S’il étoit donc vrai, qu’il y eut des Principes de Morale innez & gravez dans l’Ame de tous les Hommes, ſeroit-il poſſible, qu’il y eut des Nations entieres, qui, d’un Conſentement unanime & univerſel, démentiſſent, par leurs Diſcours, & par leurs Actions, les Principes de la Juſtice & de la Vérité, desquels chacun d’eux auroit une Conviction évidente en lui-même ? Et ſi l’on répond à cela, que Dieu grave dans le Cœur de l’Homme l’Idée du Bon & de l’Honnête, mais que l’Homme pervertit cette Idée par une fauſſe Application, il ſera aiſé de détruire cette Objection. Car, qu’y auroit-il de ſi inutile, que ces Idées, qui ne ſerviroient à rien, & dont l’Ame ne feroit aucun Uſage ? Je ne crois pas, qu’on veuille ſoutenir, qu’un Druſe, véritablement zélé pour ſa Religion, nourri au milieu de ſes Compatriottes, ait jamais réfléchi aux Principes innez de Morale qu’on lui prête. Il eſt auſſi perſuadé, qu’en couchant avec ſa Fille, il fait une bonne & pieuſe Action ; qu’un Italien, qui baiſe la Mule du Pape ; qu’un Eſpagnol, qui ſe fouëtte dévotement le Vendredi Saint ſous les Fenêtres de ſa Maitreſſes ; qu’un Janſéniſte, qui déchire impitoïablement la Réputation d’un Moliniſte ; & qu’un Moliniſte, qui le lui rend au double.
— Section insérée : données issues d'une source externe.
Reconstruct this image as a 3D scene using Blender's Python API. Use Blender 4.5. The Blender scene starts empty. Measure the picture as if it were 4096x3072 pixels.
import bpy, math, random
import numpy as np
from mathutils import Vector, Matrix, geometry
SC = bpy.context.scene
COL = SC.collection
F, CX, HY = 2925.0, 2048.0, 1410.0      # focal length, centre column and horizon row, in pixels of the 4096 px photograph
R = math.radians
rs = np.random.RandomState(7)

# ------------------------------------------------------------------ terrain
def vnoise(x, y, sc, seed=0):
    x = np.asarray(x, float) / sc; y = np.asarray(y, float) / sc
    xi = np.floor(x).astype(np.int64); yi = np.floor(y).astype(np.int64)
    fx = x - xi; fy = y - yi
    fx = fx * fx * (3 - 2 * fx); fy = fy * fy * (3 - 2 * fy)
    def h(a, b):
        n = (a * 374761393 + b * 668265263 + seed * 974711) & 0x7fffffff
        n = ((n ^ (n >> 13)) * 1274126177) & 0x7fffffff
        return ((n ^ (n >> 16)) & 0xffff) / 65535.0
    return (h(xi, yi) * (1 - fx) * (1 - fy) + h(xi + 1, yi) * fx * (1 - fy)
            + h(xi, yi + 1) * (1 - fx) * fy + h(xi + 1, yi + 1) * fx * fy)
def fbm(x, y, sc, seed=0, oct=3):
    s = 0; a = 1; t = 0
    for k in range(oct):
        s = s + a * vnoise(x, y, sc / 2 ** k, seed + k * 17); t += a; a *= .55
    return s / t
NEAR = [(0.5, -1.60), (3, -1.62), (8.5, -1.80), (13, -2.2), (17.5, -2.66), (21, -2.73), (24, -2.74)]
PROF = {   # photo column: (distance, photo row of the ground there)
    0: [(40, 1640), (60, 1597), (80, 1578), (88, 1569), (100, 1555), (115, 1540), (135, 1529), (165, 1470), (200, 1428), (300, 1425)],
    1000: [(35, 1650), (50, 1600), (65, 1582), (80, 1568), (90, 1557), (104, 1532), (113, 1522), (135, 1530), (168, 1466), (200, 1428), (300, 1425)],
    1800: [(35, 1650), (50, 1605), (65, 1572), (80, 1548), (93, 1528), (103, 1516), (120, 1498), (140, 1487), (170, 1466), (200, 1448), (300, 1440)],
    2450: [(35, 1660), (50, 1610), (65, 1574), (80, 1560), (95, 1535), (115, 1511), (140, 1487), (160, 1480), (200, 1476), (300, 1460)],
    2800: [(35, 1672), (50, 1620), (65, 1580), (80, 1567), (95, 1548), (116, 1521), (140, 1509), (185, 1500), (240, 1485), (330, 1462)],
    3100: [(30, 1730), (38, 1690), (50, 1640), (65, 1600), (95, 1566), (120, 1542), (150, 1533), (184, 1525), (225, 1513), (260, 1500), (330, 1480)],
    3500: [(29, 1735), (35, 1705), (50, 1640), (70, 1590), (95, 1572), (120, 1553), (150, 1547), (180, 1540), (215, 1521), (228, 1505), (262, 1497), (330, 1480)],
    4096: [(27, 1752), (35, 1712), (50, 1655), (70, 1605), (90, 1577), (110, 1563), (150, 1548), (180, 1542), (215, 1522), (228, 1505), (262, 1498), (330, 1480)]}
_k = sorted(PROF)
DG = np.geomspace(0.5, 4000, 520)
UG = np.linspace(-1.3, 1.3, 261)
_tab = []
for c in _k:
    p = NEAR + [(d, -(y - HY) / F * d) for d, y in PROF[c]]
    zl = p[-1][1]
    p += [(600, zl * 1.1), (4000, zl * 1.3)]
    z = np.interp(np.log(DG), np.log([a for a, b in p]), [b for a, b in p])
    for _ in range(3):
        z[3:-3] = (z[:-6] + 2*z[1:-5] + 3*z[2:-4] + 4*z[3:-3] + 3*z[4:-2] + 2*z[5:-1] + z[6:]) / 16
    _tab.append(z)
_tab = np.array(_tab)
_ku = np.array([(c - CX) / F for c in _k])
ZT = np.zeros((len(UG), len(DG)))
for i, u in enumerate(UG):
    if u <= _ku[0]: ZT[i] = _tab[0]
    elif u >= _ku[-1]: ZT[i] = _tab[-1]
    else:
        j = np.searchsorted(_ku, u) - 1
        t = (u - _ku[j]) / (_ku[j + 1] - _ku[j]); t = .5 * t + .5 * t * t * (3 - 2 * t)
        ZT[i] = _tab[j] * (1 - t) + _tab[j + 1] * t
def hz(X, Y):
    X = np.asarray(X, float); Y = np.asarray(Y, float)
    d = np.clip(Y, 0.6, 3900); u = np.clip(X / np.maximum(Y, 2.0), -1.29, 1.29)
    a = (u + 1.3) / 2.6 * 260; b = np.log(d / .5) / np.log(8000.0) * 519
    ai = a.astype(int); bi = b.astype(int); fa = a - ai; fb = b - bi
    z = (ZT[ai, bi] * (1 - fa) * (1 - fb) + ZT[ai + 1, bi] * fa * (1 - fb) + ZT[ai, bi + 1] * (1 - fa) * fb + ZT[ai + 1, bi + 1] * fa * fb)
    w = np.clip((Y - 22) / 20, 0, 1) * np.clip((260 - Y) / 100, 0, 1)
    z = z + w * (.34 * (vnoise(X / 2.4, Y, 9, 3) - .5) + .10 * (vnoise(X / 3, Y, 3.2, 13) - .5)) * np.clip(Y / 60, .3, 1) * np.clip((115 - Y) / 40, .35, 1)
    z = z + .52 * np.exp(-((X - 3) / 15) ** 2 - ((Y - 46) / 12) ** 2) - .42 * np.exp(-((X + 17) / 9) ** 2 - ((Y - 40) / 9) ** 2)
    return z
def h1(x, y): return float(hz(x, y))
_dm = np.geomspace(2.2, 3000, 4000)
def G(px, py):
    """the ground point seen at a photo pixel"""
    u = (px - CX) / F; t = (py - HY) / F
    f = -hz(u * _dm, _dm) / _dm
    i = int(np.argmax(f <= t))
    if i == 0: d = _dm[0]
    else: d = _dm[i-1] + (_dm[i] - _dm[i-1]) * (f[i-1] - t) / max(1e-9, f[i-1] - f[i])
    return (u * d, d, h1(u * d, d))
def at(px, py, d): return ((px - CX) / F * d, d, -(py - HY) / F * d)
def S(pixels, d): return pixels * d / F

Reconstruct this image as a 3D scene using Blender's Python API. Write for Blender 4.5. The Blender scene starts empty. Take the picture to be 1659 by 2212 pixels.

On ne ſauroit douter, qu’il n’y ait, dans toutes les Religions, des Gens qui les croïent, & qui les ont crû dès leur Enſance, de Bonne-Foi, & avec une entiere Soumiſſion. Que deviennent donc les Idées innées ? A quoi ſont-elles bonnes ? Je ne vois pas qu’elles ſoient de plus grande Utilité, que l’Acceptation forcée de la Bulle Unigenitus, par quantité de pauvres Religieuſes, étoit néceſſaire au Bien de l’Etat.

  1. Garcilasso de la Vega, Hiſtoire des Yncas, Livr. I, Chap. XII.